The first half of the year results in a magazine, Passionfruit Magazine, which is completely students written, designed, produced, with advertisers in it to support the printing costs essentially. So it’s an authentic project. Working with a real life series of learning experiences.
The programme basically makes up the entire timetable for a class full of NCEA level two and three students. They have one other subject that they study, so they go off and do their Sport Science, or their Geography or History, or whatever it may be, but the rest of their timetable is based within this classroom studio space, so they do basically all of their learning here apart from as I say one other subject line. Primarily they cover Visual Arts in a couple of fields, maybe three fields, Media Studies, Art History and English, but there’s the opportunity for them to be assessed against any number of other standards if that’s relevant to what they do. The idea is that the work they produce for the magazine is evidence that’s assessed against a range of standards. So although it comes out of those areas, Media Studies, English, Art History and Visual Arts primarily, if the evidence can be measured against any standard it may be, and so it’s the learning, it’s the project driving what they do rather than saying, “Hey here’s a list of standards and we’re going to produce work for each of those.” So it’s kind of, it’s flipping that idea of assessment driving learning in an attempt to take the New Zealand Curriculum seriously I guess and let that drive what we do rather than the other way round.
Talking about the curriculum, the front end of it, the key competencies, their thinking, their managing themselves, their participating and contributing have been absolutely central to what they’re doing here, and without those I suppose all the other stuff doesn’t really happen. They’ve got to be able to work together to produce the thing, they can’t all do it on their own, and the project demands that they work as a group, that they engage with each other with their learning, they apply a whole lot of problem solving, and they interact with a whole lot of agencies outside of the school too.

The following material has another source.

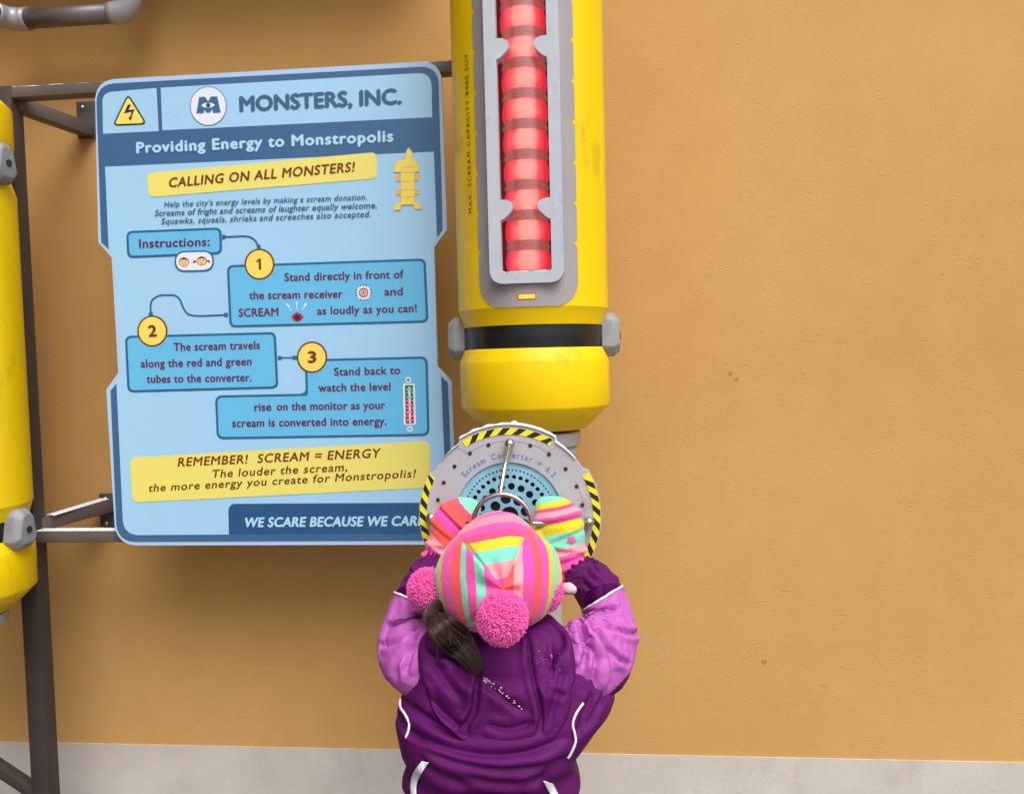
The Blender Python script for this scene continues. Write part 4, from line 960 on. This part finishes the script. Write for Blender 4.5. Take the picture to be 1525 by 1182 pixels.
tq = np.clip((np.repeat(np.linspace(0, 1, hm), hn)-.72)/.28, 0, 1)**1.4*0.016; dq = V-EYE; dq /= dq[:, 1:2]; V = V+dq*tq[:, None]     # the hem sinks into the back
hood = link_mesh('hood', grid_mesh(V, hn, hm, False), J_pur, jacket)
sd_ = hood.modifiers.new('thickness', 'SOLIDIFY'); sd_.thickness = 0.004; sd_.offset = -1
def near_on(VV, PP, mask, px, py, off):
    d = np.hypot(PP[:, 0]-px, PP[:, 1]-py)+np.where(mask, 0, 1e6); idx = np.argsort(d)[:5]; return at(px, py, 0.5*VV[idx, 1].min()+0.5*VV[idx, 1].mean()-off)
HV = V; HPX = prj(V); HM = np.ones(len(V), bool)
def on_hood(px, py, off=0.0008): return near_on(HV, HPX, HM, px, py, off)
for pts in ([(786, 958), (791, 1000), (797, 1030), (803, 1056)], [(714, 1000), (709, 1040), (705, 1058), (695, 1074)]):
    P = [on_hood(*q, 0.0) for q in catmull(pts, 26)]; link_mesh('seam', pymesh(*tube(P, 0.0009, 6)), mat('seam_dark', rgb(46, 8, 54), 0.7), hood)
cr = []
for k_ in range(70):
    u = random.random()
    if u < 0.5: t = random.random()**2.6; q = np.array([722, 1012])+np.array([60, 46])*t+RNG.normal(0, 2.6 if t < .3 else 0.9, 2)
    elif u < 0.75: q = np.array([808, 985])+RNG.normal(0, (6, 9), 2)
    else: q = np.array([822, 962])+RNG.normal(0, (14, 34), 2)
    if q[0] > 846: continue
    p = on_hood(*q); s = (0.0012 if u < .5 else 0.0005)*random.uniform(.4, 1.3)
    ax = Vector(RNG.normal(size=3)).normalized(); B = ax.to_track_quat('Z', 'Y').to_matrix()
    cr.append(([p+s*np.array(B @ Vector(c_)) for c_ in ((1, 0, 0), (-.6, .8, 0), (-.6, -.8, 0), (0, 0, 1))], [(0, 1, 2), (0, 1, 3), (1, 2, 3), (2, 0, 3)]))
sn = link_mesh('snow_specks', pymesh(*merge(cr)), M_snow, hood, False); sn['kind'] = 'stuff'
SST = {1: [([(862, 918), (868, 945), (873, 968), (868, 995)], 10, .014), ([(868, 920), (890, 945), (915, 975), (938, 992)], 8, 0.0093), ([(868, 932), (905, 933), (940, 943), (960, 938)], 8, 0.0078), ([(874, 950), (886, 985), (880, 1022)], 9, 0.0078), ([(856, 928), (880, 914), (905, 908), (926, 906)], 8, 0.0062), ([(900, 962), (914, 995), (908, 1030)], 10, 0.0062)],
       -1: [([(632, 918), (612, 922), (590, 930), (576, 932)], 7, 0.0109), ([(630, 928), (606, 945), (582, 957), (566, 962)], 8, 0.0093), ([(628, 940), (612, 970), (602, 1004)], 9, 0.0093), ([(618, 955), (594, 985), (588, 1016)], 9, 0.0062)]}
def sleeve_obj(side):
    P, nu, nv = folded('sleeve_r' if side > 0 else 'sleeve_l'); P = displace(P, nu, nv, SST[side])
    me = grid_mesh(P, nu, nv, True, True, True); s = link_mesh('sleeve', me, [J_vio, J_pur], jacket)
    if side > 0:                                                 # purple panel under the arm, edged with piping
        edge = np.array([(862, 1052), (869, 1047), (888, 1042), (905, 1034), (918, 1023), (930, 1010), (944, 996)]); Q = prj(P)
        mi = [1 if (lambda c_: c_[0] > 860 and c_[1] > np.interp(c_[0], edge[:, 0], edge[:, 1]))(Q[list(f.vertices)].mean(0)) else 0 for f in me.polygons]
        me.polygons.foreach_set('material_index', np.array(mi, dtype=np.int32)); msk = P[:, 1] < 1.19
        L_ = np.array([near_on(P, Q, msk, *q, 0.0) for q in catmull(edge[1:-1], 26)]); Ym = np.array([L_[max(0, i-3):i+4, 1].min() for i in range(26)])-.0008
        L_ = EYE+(L_-EYE)*((Ym-EYE[1])/(L_[:, 1]-EYE[1]))[:, None]; link_mesh('piping', pymesh(*tube(L_, 0.0014, 8)), J_pipe, s)
    P, cu_, cv_ = folded('cuff_r' if side > 0 else 'cuff_l'); V = P.reshape(cv_, cu_, 3); C = V.mean(1, keepdims=True)
    for j in range(cv_):
        t = j/(cv_-1); g = 0.12*math.exp(-((t-0.84)/0.17)**2)
        for i in range(cu_): a = 2*math.pi*i/cu_; V[j, i] = C[j, 0]+(V[j, i]-C[j, 0])*(1+g*(math.sin(17*a+1.5*math.sin(3*a)+0.8*t)-.2))
    cst = [([(880, 834), (890, 849), (906, 861)], 6, .005), ([(872, 848), (885, 862), (902, 870)], 6, .005), ([(903, 836), (914, 851), (930, 858)], 6, .005), ([(866, 866), (884, 878), (900, 880)], 6, .004)] if side > 0 else [([(630, 826), (622, 842), (608, 854)], 5, .005), ([(640, 842), (626, 858), (606, 866)], 6, .005), ([(616, 836), (606, 850), (598, 862)], 5, .004)]
    V = displace(V.reshape(-1, 3), cu_, cv_, cst)
    link_mesh('cuff', grid_mesh(V, cu_, cv_, True, True, True), J_pur, s)
    Vr = folded('sleeve_r' if side > 0 else 'sleeve_l')[0].reshape(nv, nu, 3)[nv-2]; c_ = Vr.mean(0); Vr = c_+(Vr-c_)*1.02
    link_mesh('piping', pymesh(*tube(np.vstack([Vr, Vr[:1]]), 0.0019, 8, False)), J_pipe, s); return s
s_r = sleeve_obj(1); s_l = sleeve_obj(-1)
TV = np.array([v.co[:] for v in jacket.data.vertices])+wloc(jacket); TPX = prj(TV); TF = TV[:, 1] < 1.14
def on_jacket(px, py, off=0.0022): return near_on(TV, TPX, TF, px, py, off)
for pts in ([(869, 1046), (858, 1062), (853, 1078), (856, 1092), (857, 1105), (850, 1122), (846, 1128)], [(596, 1040), (596, 1052), (603, 1063), (609, 1076), (608, 1088), (605, 1098), (613, 1107)]):
    P = np.array([on_jacket(*q, 0.0) for q in catmull(pts, 30)]); Yp = P[:, 1].copy(); Ym = np.array([Yp[max(0, i-3):i+4].min() for i in range(30)]); Ym = np.array([Ym[max(0, i-4):i+5].mean() for i in range(30)])-.0012
    P = EYE+(P-EYE)*((Ym-EYE[1])/(P[:, 1]-EYE[1]))[:, None]; link_mesh('piping', pymesh(*tube(P, 0.0018, 8)), J_pipe, jacket)
def strip(cl):
    C2 = catmull(cl, 20); V = []; Fc = []
    for i, (x, y, w2) in enumerate(C2):
        for k_ in range(5): V.append(on_jacket(x+(k_/4-.5)*w2, y+(k_/4-.5)*w2*0.25, 0.004))
    for i in range(19):
        for k_ in range(4): Fc.append((i*5+k_, i*5+k_+1, i*5+6+k_, i*5+5+k_))
    me = pymesh(V, Fc); recalc(me); o = link_mesh('reflective_strip', me, J_refl, jacket); m_ = o.modifiers.new('t', 'SOLIDIFY'); m_.thickness = 0.0015; m_.offset = 0; return o
strip([(633, 1134, 10), (622, 1150, 11), (616, 1166, 9), (616, 1190, 8), (618, 1215, 8)]); strip([(816, 1164, 14), (822, 1176, 14), (830, 1192, 12), (836, 1215, 10)])
# --- mittens
def voxel_union(parts, vox=0.0028, smooth=4):
    V, Fc = merge(parts); me = pymesh(V, Fc); o = bpy.data.objects.new('tmp', me); COL.objects.link(o)
    rm = o.modifiers.new('r', 'REMESH'); rm.mode = 'VOXEL'; rm.voxel_size = vox; sm = o.modifiers.new('s', 'SMOOTH'); sm.factor = 0.5; sm.iterations = smooth
    out = bpy.data.meshes.new_from_object(o.evaluated_get(bpy.context.evaluated_depsgraph_get())); bpy.data.objects.remove(o); return out
def loft_part(sections, nu=32, nv=40):
    """sections: (x, y, z, rx, ry) along local z"""
    S = catmull(sections, nv); V = []; Fc = []
    for (x, y, z, rx, ry) in S:
        for i in range(nu):
            a = 2*math.pi*i/nu; c_, s_ = math.cos(a), math.sin(a); V.append((x+rx*math.copysign(abs(c_)**.86, c_), y+ry*math.copysign(abs(s_)**.86, s_), z))
    for j in range(nv-1):
        for i in range(nu): i2 = (i+1) % nu; Fc.append((j*nu+i, j*nu+i2, (j+1)*nu+i2, (j+1)*nu+i))
    Fc.append(tuple(range(nu))[::-1]); Fc.append(tuple((nv-1)*nu+i for i in range(nu))); return V, Fc
def mitten(wr, tip, Yw, Yt, width, thumb_side, stripes, slant, name, ridge):
    W = at(*wr, Yw); T = at(*tip, Yt); L = np.linalg.norm(T-W); ez = (T-W)/L; ey = np.array([0, 1.0, 0]); ey = ey-ez*(ey @ ez); ey /= np.linalg.norm(ey); ex = np.cross(ey, ez); h = width
    body = loft_part([(0, 0, 0.0, h*.40, .026), (0, 0, L*.05, h*.49, .031), (0, 0, L*.20, h*.46, .029), (0, 0, L*.35, h*.455, .028), (0, 0, L*.55, h*.51, .029), (0, -.001, L*.75, h*.50, .028), (0, -.002, L*.90, h*.41, .025), (0, -.002, L*.975, h*.26, .018), (0, -.002, L*1.0, h*.08, .006)])
    s = thumb_side; th = loft_part([(0, 0, -.012, .012, .014), (0, 0, 0, .0155, .016), (0, 0, .022, .016, .0165), (0, 0, .040, .0135, .014), (0, 0, .048, .007, .007), (0, 0, .0495, .002, .002)], 20, 24)
    ang = R(34)*s; tv = [(h*.34*s+x*math.cos(ang)+z*math.sin(ang), y-0.010, L*.44-x*math.sin(ang)+z*math.cos(ang)) for x, y, z in th[0]]
    me = voxel_union([body, (tv, th[1])], 0.0026, 3)
    co = np.array([v.co[:] for v in me.vertices]); nr = np.array([v.normal[:] for v in me.vertices])
    v = co[:, 2]/L; st = np.clip(v+slant*co[:, 0]/L, 0, 0.999)
    co[:, 0] += 0.10*L*thumb_side*np.clip((v-.72)/.28, 0, 1)**1.5*1.0; co[:, 1] += 0.020*np.clip((v-.60)/.4, 0, 1)**2
    d = np.zeros(len(co))
    for (vc, wv, dep, sl_) in ridge: q = (v+sl_*co[:, 0]/L-vc)/wv; d += dep*(np.exp(-q*q)-0.8*np.exp(-((q+1.6)/0.8)**2))
    cuff = v < 0.33; ph = np.arctan2(co[:, 1]/.027, co[:, 0]/(h*.4)); d += np.where(cuff, 0.0008*np.sin(ph*30), 0)
    d += np.array([0.0022*mnoise.noise(Vector(p*32)) for p in co]); co = co+nr*d[:, None]
    for vv, p in zip(me.vertices, co): vv.co = W+ex*p[0]+ey*p[1]+ez*p[2]
    recalc(me); setattr_(me, st); return link_mesh(name, me, fleece('mitten_knit', stripes, 0.7), kid)
mr = mitten((844, 874), (829, 738), 1.318, 1.335, .079, -1, [(0, c_mg), (.36, c_lp), (.44, c_mi), (.60, c_ye), (.72, c_mg), (.79, c_lp), (.845, c_hp), (.88, c_ye), (.94, c_mi)], -0.08, 'mitten', [(.775, .035, .0048, -.1), (.33, .03, .0034, -.2), (.21, .028, .003, -.1), (.11, .025, .0024, .1), (.45, .03, .0026, .25), (.58, .03, .0016, -.3)])
ml = mitten((655, 850), (688, 740), 1.318, 1.335, .074, 1, [(0, c_mg), (.22, c_lp), (.34, c_co), (.55, c_mg), (.70, c_co), (.86, c_hp), (.91, c_mi)], 0.45, 'mitten', [(.72, .03, .0046, .5), (.24, .03, .0032, .2), (.12, .028, .003, .1), (.36, .035, .0026, -.2), (.50, .03, .002, .4)])
# star patch and the pale label at the right cuff
pc = at(851, 804, 1.30); MV = np.array([v.co[:] for v in mr.data.vertices])+wloc(mr); MP = prj(MV)
def on_mit(px, py, off=0.001):
    front = MV[:, 1] < np.median(MV[:, 1]); d = np.hypot(MP[:, 0]-px, MP[:, 1]-py)+np.where(front, 0, 1e6); i = np.argsort(d)[:3]; return at(px, py, MV[i, 1].mean()-off)
V = [on_mit(851, 804, 0.0016)]+[on_mit(851+rr*math.cos(t), 804+rr*.85*math.sin(t)) for k_, t in enumerate(np.linspace(0, 2*math.pi, 21)[:-1]) for rr in [7.5 if (k_ % 4) < 2 else 5.6]]
link_mesh('flower_patch', pymesh(V, [(0, i, i % 20+1) for i in range(1, 21)]), mat('patch_pink', rgb(226, 84, 150), 0.9, sheen=.3), mr)
lb = rpoly([(836, 868), (850, 866), (860, 876), (857, 885), (836, 885)], [2, 8, 6, 4, 2]); V = []; 
for Y in (1.205, 1.2065): V += [at(x, y, Y+0.03*(860-x)/24) for x, y in lb]
nl = len(lb); lbm = pymesh(V, [tuple(range(nl)), tuple(range(2*nl-1, nl-1, -1))]+[(i, (i+1) % nl, nl+(i+1) % nl, nl+i) for i in range(nl)]); recalc(lbm)
link_mesh('cuff_tab', lbm, mat('tab_pale', rgb(232, 206, 222), 0.6), jacket)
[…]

The standard for print drives the level of work that they’re producing so that they are performing as high as they possibly can because they know that other people are going to be looking at it, reading it, seeing it, and that’s what drives it rather than any form of assessment.
In terms of the tools that they use, that’s completely dictated by what they need to do for the magazine. They’ve used Adobe InDesign, Photoshop, a range of different communication tools in terms of say Blogger and their emailing, Google Docs and bits and pieces. So all of that’s dictated by what’s the authentic context requiring them to do, there’s no sort of, “We’ll use this tool just because,” it’s about, “What’s the tool that’s going to help us do this?” In terms of that with the interaction with the real world going in to see Print House and see how things happen there and having people from industry coming in, it’s exposed them to a whole range of potential futures for themselves. That’s been kind of a spin-off I suppose, but a really important part of the whole project, that they see where they could fit in a wider, bigger world of creative industries in one form or another.